L’on se souvient combien sa Marie-Antoinette avait, en son temps, séduit par le choc qu’il s’y produisait entre les époques, cristallisé dans un soundtrack contemporain ébouriffant. À l’inverse, la musique composée par Phoenix (dont le leader, Thomas Mars, est le mari de la réalisatrice à la ville) pour The Beguiled est toute de minimalisme, tenant surtout du design sonore venu renforcer l’atmosphère du film et en accentuer discrètement le ton et la tension. Pour autant, Sofia Coppola n’a pas voulu sacrifier son imagination à l’esthétique du XIXe siècle. « Tout en étant authentique, il s’agissait que le public moderne puisse aussi s’y retrouver« , résume-t-elle. Objectif rencontré à l’aide notamment des dialogues et des costumes, conformes au contexte historique tout en ayant l’air vaguement familiers. Et de s’étendre par exemple sur la création d’un style vestimentaire que l’on pourrait qualifier de « prairie-chic »: « Nous avons étudié de nombreux portraits de femmes et d’enfants de l’époque, et nous nous sommes rendus aux archives textiles du Metropolitan Museum. Les vêtements sont basés sur ceux d’alors, mais nous avons choisi, par exemple, de ne pas utiliser les cerceaux des jupes parce que, vu les circonstances, elles travaillent au jardin à tenter de survivre, et elles ont donc cessé de les porter. Je tenais à ce que l’on puisse les regarder comme des femmes, et non des aliens d’une autre ère. »
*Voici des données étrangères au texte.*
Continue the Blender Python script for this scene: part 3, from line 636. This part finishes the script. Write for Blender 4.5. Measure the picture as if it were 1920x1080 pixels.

La meilleure façon sans doute de permettre à ce film d’époque de traverser le temps. Une disposition à laquelle contribuent encore certains éléments périphériques, comme une touche gore que l’on n’attendait guère dans son chef, présente le temps d’une scène dont l’exécution l’a, de toute évidence, beaucoup amusée, tout en éveillant quelques souvenirs d’une enfance passée notamment sur les plateaux du Parrain: « Lorsque nous étions enfants, il y avait toujours des cruches de faux sang, et mes frères et moi jouions à nous en recouvrir, c’était amusant. Il y avait donc quelque chose de familier… Lors de nos discussions sur la taille de la blessure avec la personne en charge des effets spéciaux et du maquillage, je lui ai dit qu’elle pouvait aller aussi loin qu’elle le jugeait bon. Et quand Colin a débarqué avec cette plaie, c’était fort convaincant.« Ce dont atteste le rendu à l’écran… Plus fondamentalement, il y a aussi la persistance dans son cinéma de cet éternel féminin qu’elle aime à cueillir dès l’adolescence. Un postulat esquissé dès son court métrage Lick the Star, en 1998, où des jeunes filles fomentaient un plan tordu à l’égard des garçons de leur école -« il y a certaines similitudes avec The Beguiled, c’est vrai, ça doit trotter quelque part dans mon subsconscient« – et affirmé bien haut à compter de The Virgin Suicides, son premier long métrage. « Ce film parlait de jeunes filles parce que cette histoire m’attirait et que je n’avais pas vu ce sujet traité si souvent au cinéma. Pour The Beguiled, je n’ai pas voulu me concentrer sur l’adolescence, mais sur les différentes étapes courant de douze ans à la fin de la quarantaine…« Démonstration, pour le dire autrement, que son cinéma a mûri avec elle.